Al Jazeera World

Bahrain: Playing With Fire

Did the Bahraini government collude with al-Qaeda members to target Shia opposition figures during the 2011 unrest?

In February 2011, following unrest in Tunisia and Egypt in the early days of the so-called Arab Spring, opposition demonstrators took to the streets of the Bahraini capital, Manama.

The protests quickly gathered momentum, with demonstrators demanding greater democracy and an end to discrimination against the majority Shia Muslim community by the Sunni regime.

But in March, the protests were quelled. The king declared a state of emergency and brought in the Peninsula Shield Force, the military wing of the Gulf Cooperation Council (GCC).

The government called the unarmed protesters and activists “terrorists”. Civilian demonstrators were tear gassed, beaten and shot.

Now, allegations have surfaced suggesting that the Bahraini government made attempts to coerce members of al-Qaeda in Bahrain to target key figures in the Shia Muslim community during the unrest.

In secret video recordings, former members of al-Qaeda say that the Bahraini government and intelligence officials tried to get them to assassinate key Shia opposition figures, on orders from the king.

In one recording, former al-Qaeda member Mohammad Saleh says: “A state security officer and another officer … paid me a visit. They said they’d come on behalf of His Majesty the King of Bahrain at a time when the country was having a difficult time. He said that we, as fighters and members of al-Qaeda could help quell the Shia.”

In a different recording made at the same time, Hisham Hilal al-Balushi – who was later a known leader of a Sunni armed group in Iran, before being killed in 2015 – talks about being detained by Bahraini security services and then recruited to infiltrate another group in Iran.

The Bahraini government has strenuously denied the allegations made in this film. The foreign minister called them “lies and fallacies against the state of Bahrain”.

The minister of information said there were “attempts made by Al Jazeera channel to contact him and other officials, through unidentified telephone numbers, to record their conversations without their knowledge or official consent and to provoke them by using despicable methods”.

Al Jazeera also wrote to the office of the royal family, the Ministry of the Interior and Ministry of Foreign Affairs to ask them to respond to the allegations but has not yet received any replies.

After an Arabic version of the film aired on Al Jazeera Arabic, Mohammad Saleh and Jamal al-Balushi (the brother of now-deceased Hilal) appeared on Bahraini television, saying that although they did make the recordings in 2011, what they said was false.

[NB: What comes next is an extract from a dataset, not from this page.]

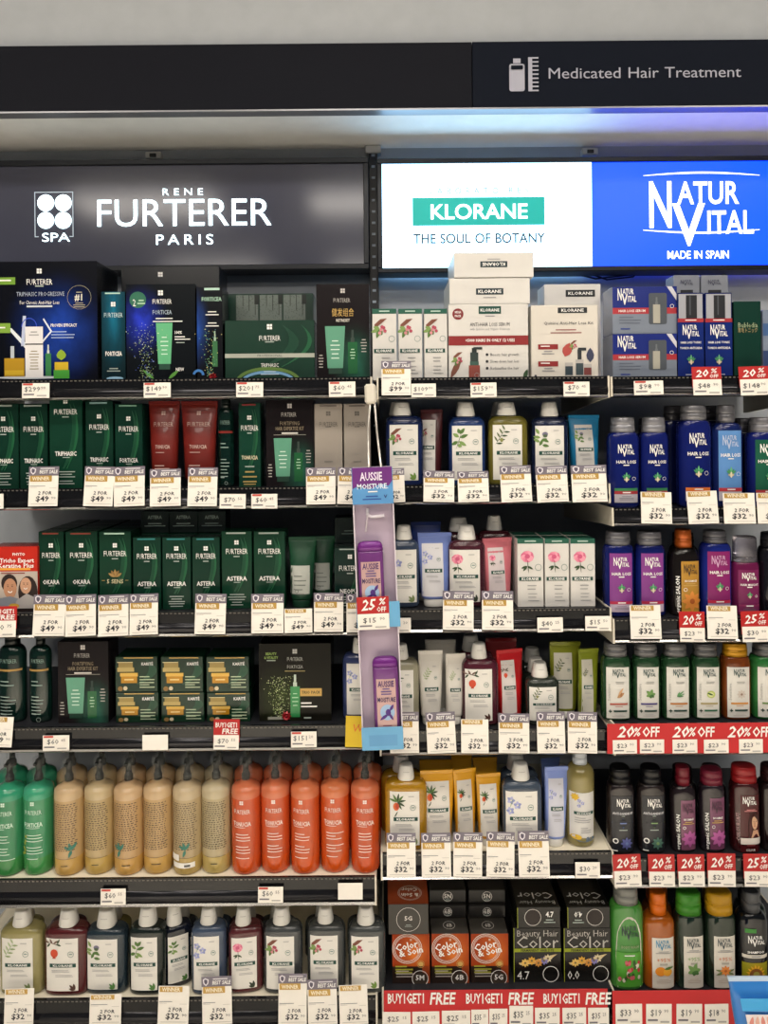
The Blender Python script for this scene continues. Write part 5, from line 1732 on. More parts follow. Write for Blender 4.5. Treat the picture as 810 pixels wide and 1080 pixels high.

Mohammad Saleh said “they all agreed to make the recordings and to include several false allegations in order to give them weight that would help international human rights groups build pressure on Bahrain’s government and security agencies”, the state Bahrain News Agency reported.

According to John Kiriakou, a former CIA officer, Bahrain “thought they could divide their own opponents by having their opponents attack each other”.

“The Bahraini government believed it could pit Sunni fundamentalists against the Shia population and keep both sides divided that way, and that is not what happened,” he tells Al Jazeera. “What happened was it further angered the Shia population and at the same time encouraged fundamentalism among the Sunni.”

In this film, Al Jazeera Arabic reporter Tamer Almisshal examines the video testimonies and speaks to former intelligence officers, diplomats, human rights activists and security experts about the allegations.